Akan tetapi Al Imām An Nawawi rahimahullāh, sebagaimana Syaikhul Islām Ibnu Taimiyah, kondisi mereka berdua ini mungkin berbeda dan mereka lebih mengutamakan menuntut ilmu.
Kenapa?
Karena faedah dari ilmu tersebut bukan terbatas pada diri mereka tetapi bermanfaat bagi seluruh kaum muslimin.
Dan terbukti seperti Imām Nawawi rahimahullāh, beliau tidak menikah demi untuk menulis begitu banyak buku, untuk menuntut ilmu, sehingga buku-buku yang ditinggalkan bermanfaat bagi kaum muslimin.
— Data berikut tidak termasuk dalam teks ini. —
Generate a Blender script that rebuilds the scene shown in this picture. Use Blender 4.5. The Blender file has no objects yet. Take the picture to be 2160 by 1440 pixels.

Dari sini kita katakan beliau berdua meninggalkan pernikahan bukan karena membenci sunnah Nabi ﷺ, akan tetapi karena ada maslahat yang mereka berdua lihat, di antaranya maslahat tentang tersebarnya ilmu di alam dunia Islām.
Al Imām An Nawawi tidak punya anak tetapi beliau dikenal dengan gelar (kunyah) Abū Zakariyyā, dan ini sunnah Nabi ﷺ, bahkan orang yang tidak punya anak boleh untuk memiliki kunyah.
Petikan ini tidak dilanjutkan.